Customer Experience is the Key to BDR Success
Successful BDR programs require more than just sending event notifications. They demand a comprehensive approach to customer engagement:
Explain what it is: Customers need context about their electricity consumption patterns and clear explanations of how reducing peak usage benefits both their bills and the broader grid. Don’t assume customers understand the difference between BDR, DLC, ADR, energy efficiency, and rate programs.
Provide incentives: Whether financial rewards, rebates, or creative non-financial incentives like gamification, customers need compelling reasons to change their behavior during events.
Personalize communications: Tailor your messaging to different customer segments before, during, and after events. A one-size-fits-all approach won’t maximize participation or effectiveness.
Build scale: BDR’s true power emerges when implemented across a large, diverse customer base. Broad participation creates meaningful peak reduction while distributing the effort across many participants.

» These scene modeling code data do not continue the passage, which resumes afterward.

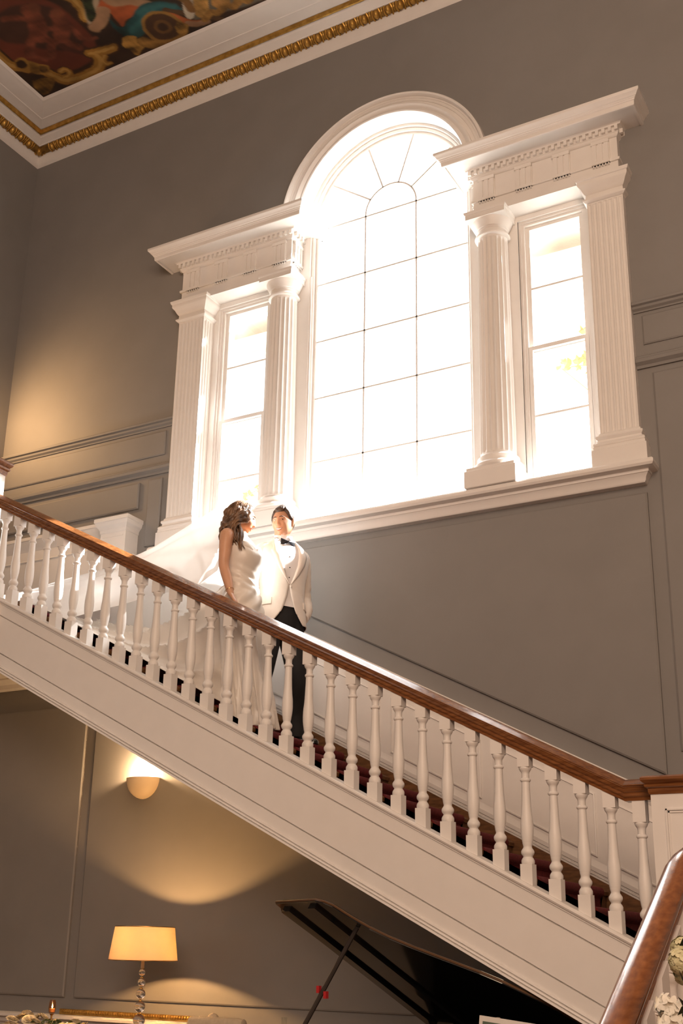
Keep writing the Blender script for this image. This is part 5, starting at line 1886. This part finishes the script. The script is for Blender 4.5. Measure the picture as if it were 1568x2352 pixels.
# train: satin spreading up the steps behind her (built in hall coordinates)
def plane_z(x): return -.758 - SL * x
inv = Matrix.Translation(bride.location) @ Matrix.Rotation(BAZ, 4, 'Z')
inv = inv.inverted()
def world_sheet(name, fn, nu, nv, material, parent, thick=.003):
    vv = []
    for i in range(nu):
        for j in range(nv):
            vv.append(inv @ Vector(fn(i / (nu - 1), j / (nv - 1))))
    ff = [(i * nv + j, i * nv + j + 1, (i + 1) * nv + j + 1, (i + 1) * nv + j) for i in range(nu - 1) for j in range(nv - 1)]
    o = mesh_obj(name, vv, ff, material, parent, angle=80)
    if thick:
        md = o.modifiers.new('thickness', 'SOLIDIFY'); md.thickness = thick
    return o
def train_fn(u, w):
    x = lerp(-4.40, -6.05, u)
    yn = interp(u, [0, .10, .25, .5, 1], [6.34, 6.27, 6.235, 6.215, 6.21])
    yf = interp(u, [0, .10, .25, .5, 1], [6.62, 6.70, 6.88, 7.12, 7.30])
    y = lerp(yn, yf, w)
    ridge = interp(u, [0, .08, .18, .32, .5, .75, 1], [.90, .86, .66, .46, .27, .13, .05])
    wr = .52
    prof = math.exp(-((w - wr) / .30) ** 2)
    edge = min(1, w / .10) * min(1, (1 - w) / .10)
    h = ridge * prof
    fold = 1.0 - 2.0 * abs(math.sin(w * 15 + 6.5 * u + .6)) ** .7 + .45 * math.sin(w * 41 + 9 * u) + .4 * mnoise.noise(Vector((u * 5, w * 7, 1)))
    amp = interp(u, [0, .10, .45, 1], [.010, .034, .046, .030])
    base = plane_z(x) + .022
    if w < .10: h = h * (w / .10)
    return (x + .05 * math.sin(w * 7 + 3 * u), y - amp * fold * edge * (1 if w < .6 else .3), max(base + .012 * (1 + math.sin(w * 23 + u * 9)), base + h + .45 * amp * fold * edge + .018))
train = world_sheet('train', train_fn, 110, 90, satin, gown)
def veil_fn(u, w):
    x = interp(u, [0, .06, .14, .3, .5, .75, 1], [-4.47, -4.60, -4.80, -5.25, -5.85, -6.7, -7.55])
    zr = interp(x, [-7.6, -6.7, -5.81, -5.344, -4.986, -4.73, -4.60, -4.52, -4.45], [2.56, 2.71, 2.79, 2.895, 3.010, 3.075, 3.078, 3.070, 3.040])
    half = interp(u, [0, .05, .15, .35, .6, 1], [.035, .10, .22, .36, .46, .52])
    yc = interp(u, [0, .2, .5, 1], [6.47, 6.58, 6.68, 6.72])
    q = (w - .5) * 2
    y = max(6.25, yc + half * q * 1.0)
    drop = interp(u, [0, .05, .12, .3, .5, .75, 1], [.10, .55, .68, .60, .50, .24, .08])
    s_ = abs(q) ** 1.6
    z = zr - drop * s_
    fold = .5 * math.sin(q * 11 + 3 * u) + .35 * math.sin(q * 23 - 5 * u + 1) + .3 * mnoise.noise(Vector((u * 6, q * 5, 9)))
    z += .028 * fold * min(1, u * 5) * (1 - .4 * (1 - abs(q)))
    fl = (ZLAND if x < nose(8) else plane_z(x)) + .03
    return (x, y + .02 * math.sin(9 * u + q * 4) * min(1, u * 4), max(z, fl))
world_sheet('veil', veil_fn, 120, 70, veil_m, bride, thick=0)
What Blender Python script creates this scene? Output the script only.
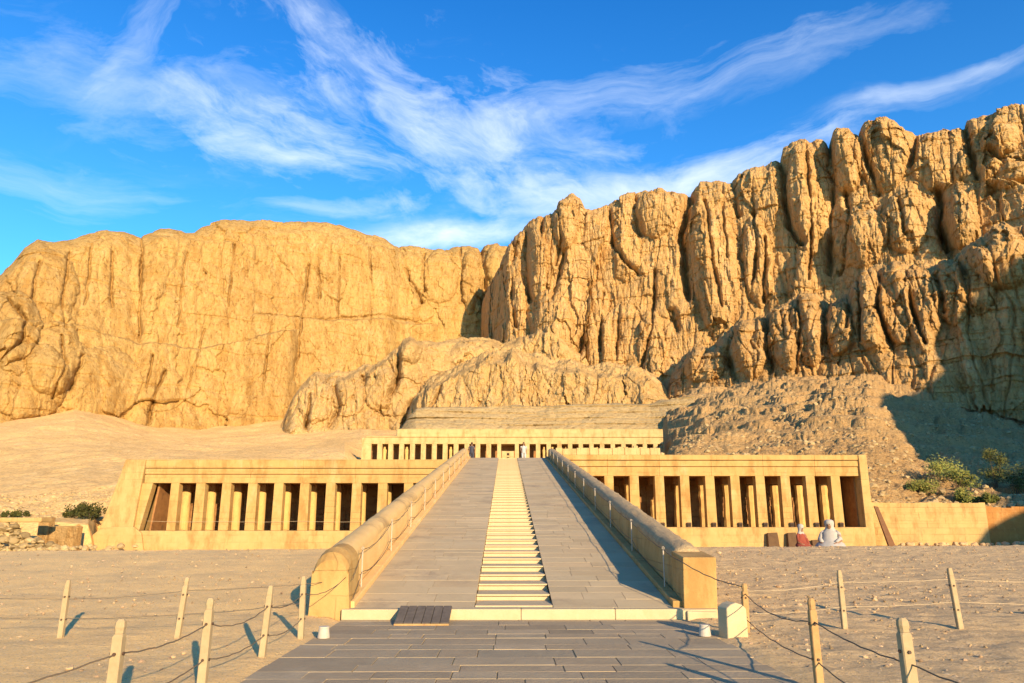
import bpy, bmesh, math, random
import numpy as np
from mathutils import Vector, Matrix
random.seed(7); R = math.radians
for o in list(bpy.data.objects): bpy.data.objects.remove(o)
SC = bpy.context.scene; COL = SC.collection

# ------------------------------------------------------------------ camera
F = 740.0; PITCH = R(13.4); YAW = R(0.46); EYE = 1.7; CX = -0.14
cam = bpy.data.cameras.new('camera'); camo = bpy.data.objects.new('camera', cam); COL.objects.link(camo)
cam.sensor_width = 36; cam.lens = 36*F/1024; cam.clip_start = .05; cam.clip_end = 6000
camo.location = (CX, 0, EYE); camo.rotation_euler = (R(90)+PITCH, 0, -YAW)
SC.camera = camo
# ------------------------------------------------------------------ light
SUN_AZ = R(156.6); SUN_EL = R(15.0)            # azimuth clockwise from +Y
tosun = Vector((math.sin(SUN_AZ)*math.cos(SUN_EL), math.cos(SUN_AZ)*math.cos(SUN_EL), math.sin(SUN_EL)))
sl = bpy.data.lights.new('sun', 'SUN'); so = bpy.data.objects.new('sun', sl); COL.objects.link(so)
sl.energy = 5.0; sl.angle = R(.5); sl.color = (1, .75, .46)
so.rotation_euler = tosun.to_track_quat('Z', 'Y').to_euler(); so.location = (40, -90, 60)
SC.view_settings.view_transform = 'Standard'; SC.view_settings.look = 'None'
SC.view_settings.exposure = .90; SC.view_settings.gamma = 1; SC.view_settings.use_curve_mapping = False
SC.render.resolution_x = 1024; SC.render.resolution_y = 683

def pixdir(u, v):                               # photo pixel -> (azimuth, tan elevation)
    x = u-512.; vv = 341.5-v; f = F*math.cos(PITCH)-vv*math.sin(PITCH)
    return math.atan2(x, f)+YAW, (vv*math.cos(PITCH)+F*math.sin(PITCH))/math.hypot(x, f)
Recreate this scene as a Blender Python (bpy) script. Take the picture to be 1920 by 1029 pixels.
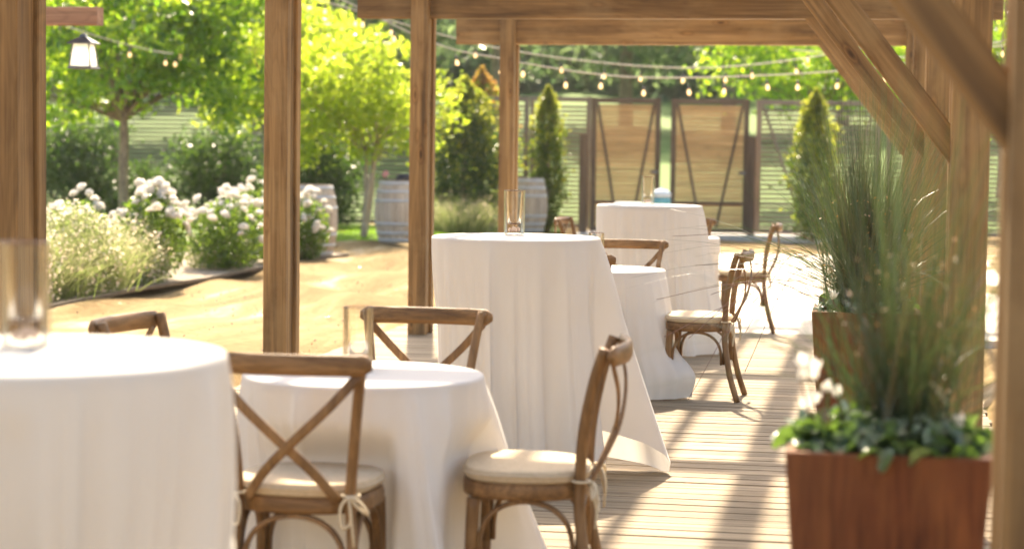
import bpy, math, random
import numpy as np
from mathutils import Vector, Matrix

S = bpy.context.scene
for o in list(bpy.data.objects):
    bpy.data.objects.remove(o)

# ------------------------------------------------------------------ camera
cam_d = bpy.data.cameras.new('camera')
cam = bpy.data.objects.new('camera', cam_d)
S.collection.objects.link(cam)
YAW, PITCH, ROLL = math.radians(10.0), math.radians(3.57), 0.0132
fw = Vector((-math.sin(YAW)*math.cos(PITCH), math.cos(YAW)*math.cos(PITCH), -math.sin(PITCH)))
rt = Vector((math.cos(YAW), math.sin(YAW), 0))
up = rt.cross(fw)
rc = rt*math.cos(ROLL) + up*math.sin(ROLL)
uc = up*math.cos(ROLL) - rt*math.sin(ROLL)
cam.matrix_world = Matrix(((rc.x, uc.x, -fw.x, 0), (rc.y, uc.y, -fw.y, 0), (rc.z, uc.z, -fw.z, 1.47), (0, 0, 0, 1)))
cam_d.sensor_width = 36.0
cam_d.lens = 71.25
cam_d.clip_end = 1500
cam_d.clip_start = 0.05
cam_d.dof.use_dof = True
cam_d.dof.focus_distance = 9.8
cam_d.dof.aperture_fstop = 2.5
S.camera = cam

# ------------------------------------------------------------------ world, sun, exposure
SUN = Vector((-0.2, 0.9, 1.0)).normalized()
W = bpy.data.worlds.new('World')
S.world = W
W.use_nodes = True
wn = W.node_tree
wn.nodes.clear()
sky = wn.nodes.new('ShaderNodeTexSky')
sky.sky_type = 'NISHITA'
sky.sun_disc = False
sky.dust_density = 3.0
sky.ozone_density = 0.6
sky.sun_elevation = math.asin(SUN.z)
sky.sun_rotation = math.atan2(SUN.x, SUN.y)
bg = wn.nodes.new('ShaderNodeBackground')
bg.inputs['Strength'].default_value = 0.15
wo = wn.nodes.new('ShaderNodeOutputWorld')
wn.links.new(sky.outputs[0], bg.inputs[0])
wn.links.new(bg.outputs[0], wo.inputs[0])

sun_d = bpy.data.lights.new('sun', 'SUN')
sun_d.energy = 5.0
sun_d.angle = math.radians(1.2)
sun_d.color = (1.0, 0.90, 0.74)
sun = bpy.data.objects.new('sun', sun_d)
S.collection.objects.link(sun)
sun.rotation_euler = (-SUN).to_track_quat('-Z', 'Y').to_euler()
sun.location = (0, 0, 30)

S.view_settings.view_transform = 'Standard'
S.view_settings.look = 'None'
S.view_settings.exposure = 1.66
S.view_settings.use_white_balance = True
S.view_settings.white_balance_temperature = 7350
S.view_settings.gamma = 1.0
S.view_settings.use_curve_mapping = False
S.render.engine = 'CYCLES'
cy = S.cycles
cy.use_denoising = True
cy.max_bounces = 12
cy.diffuse_bounces = 4
cy.glossy_bounces = 8
cy.transmission_bounces = 4
cy.transparent_max_bounces = 16
cy.caustics_reflective = False
cy.caustics_refractive = False
cy.sample_clamp_indirect = 6.0

# ------------------------------------------------------------------ material helpers
def new_mat(name):
    m = bpy.data.materials.new(name)
    m.use_nodes = True
    nt = m.node_tree
    b = nt.nodes['Principled BSDF']
    return m, nt, b

def N(nt, kind, **kw):
    n = nt.nodes.new('ShaderNode' + kind)
    for k, v in kw.items():
        setattr(n, k, v)
    return n

def L(nt, a, b):
    nt.links.new(a, b)

def ramp(nt, stops):
    r = N(nt, 'ValToRGB')
    e = r.color_ramp.elements
    while len(e) < len(stops):
        e.new(0.5)
    for i, (p, c) in enumerate(stops):
        e[i].position = p
        e[i].color = (c[0], c[1], c[2], 1)
    return r

def noise(nt, vec, scale, detail=4, rough=0.55, dist=0.0):
    n = N(nt, 'TexNoise')
    n.inputs['Scale'].default_value = scale
    n.inputs['Detail'].default_value = detail
    n.inputs['Roughness'].default_value = rough
    n.inputs['Distortion'].default_value = dist
    if vec is not None:
        L(nt, vec, n.inputs['Vector'])
    return n

def coords(nt, scale=(1, 1, 1), randomize=True, kind='Object'):
    tc = N(nt, 'TexCoord')
    mp = N(nt, 'Mapping')
    mp.inputs['Scale'].default_value = scale
    src = tc.outputs[kind]
    if randomize:
        oi = N(nt, 'ObjectInfo')
        mul = N(nt, 'VectorMath', operation='SCALE')
        mul.inputs[0].default_value = (17.3, 9.1, 31.7)
        L(nt, oi.outputs['Random'], mul.inputs['Scale'])
        add = N(nt, 'VectorMath', operation='ADD')
        L(nt, src, add.inputs[0])
        L(nt, mul.outputs[0], add.inputs[1])
        src = add.outputs[0]
    L(nt, src, mp.inputs['Vector'])
    return mp.outputs[0]

def bump(nt, b, h, strength, dist=0.01):
    bp = N(nt, 'Bump')
    bp.inputs['Strength'].default_value = strength
    bp.inputs['Distance'].default_value = dist
    L(nt, h, bp.inputs['Height'])
    L(nt, bp.outputs[0], b.inputs['Normal'])

def mixc(nt, fac, a, b, mode='MIX'):
    m = N(nt, 'Mix', data_type='RGBA', blend_type=mode)
    for sock, v in ((m.inputs[0], fac), (m.inputs[6], a), (m.inputs[7], b)):
        if hasattr(v, 'is_linked') or isinstance(v, bpy.types.NodeSocket):
            L(nt, v, sock)
        elif isinstance(v, (int, float)):
            sock.default_value = v
        else:
            sock.default_value = (v[0], v[1], v[2], 1)
    return m.outputs[2]

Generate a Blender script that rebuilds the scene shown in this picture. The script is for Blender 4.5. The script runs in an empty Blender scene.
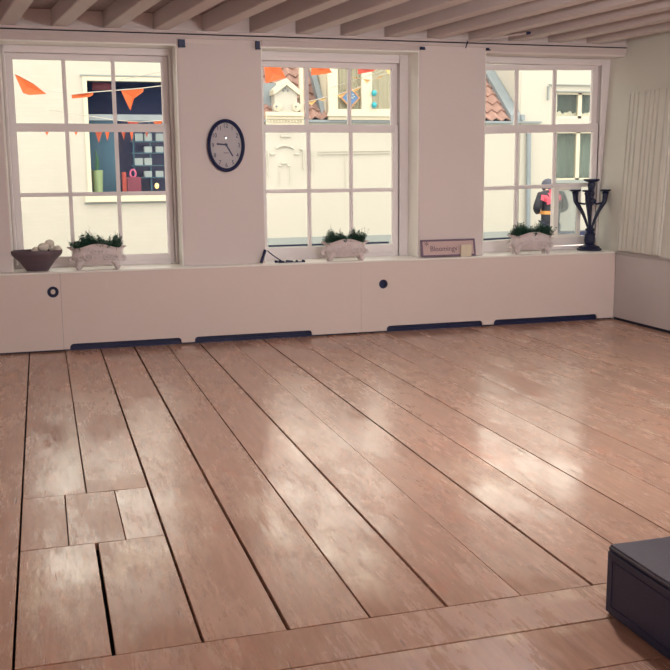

Report out on impact: Customers want to know their efforts matter. Providing insights into individual and collective impact reinforces positive behaviors and encourages continued participation.
Uplight’s BDR Expertise
The numbers speak for themselves. Uplight currently manages 640 MW of BDR load across six programs, serving over 1.6 million customers worldwide. These aren’t small pilot programs—they’re full-scale implementations delivering measurable results.
Take Sonoma Clean Power, a community-choice aggregator serving 230,000 accounts in Northern California. Facing the need to cost-effectively mitigate peak load while ensuring equitable access across all customer segments, they implemented a BDR program that now delivers 2.4 MW of total load shed across approximately 7,000 participants.
The potential to scale is even more impressive. One international utility’s opt-out residential BDR program shifted 144 MW during a single event in August 2024, engaging over one million customers through a points-based incentive system that customers can redeem for travel, food, and other rewards.
The Bottom Line
While automated and device-based demand response programs certainly have their place in the modern grid, BDR offers: a cost-effective, universally accessible, and rapidly deployable foundation for demand flexibility that complements rather than competes with other programs in your portfolio.
As utilities evaluate strategies to meet growing load requirements while maintaining grid reliability and customer satisfaction, consider BDR as a strategic tool that can help you engage broader customer segments, build trust in demand flexibility programs, and create pathways to more advanced offerings.
Meeting grid needs will require all available flexibility resources. BDR ensures that every customer—regardless of income, housing type, or technical sophistication—can be part of the solution.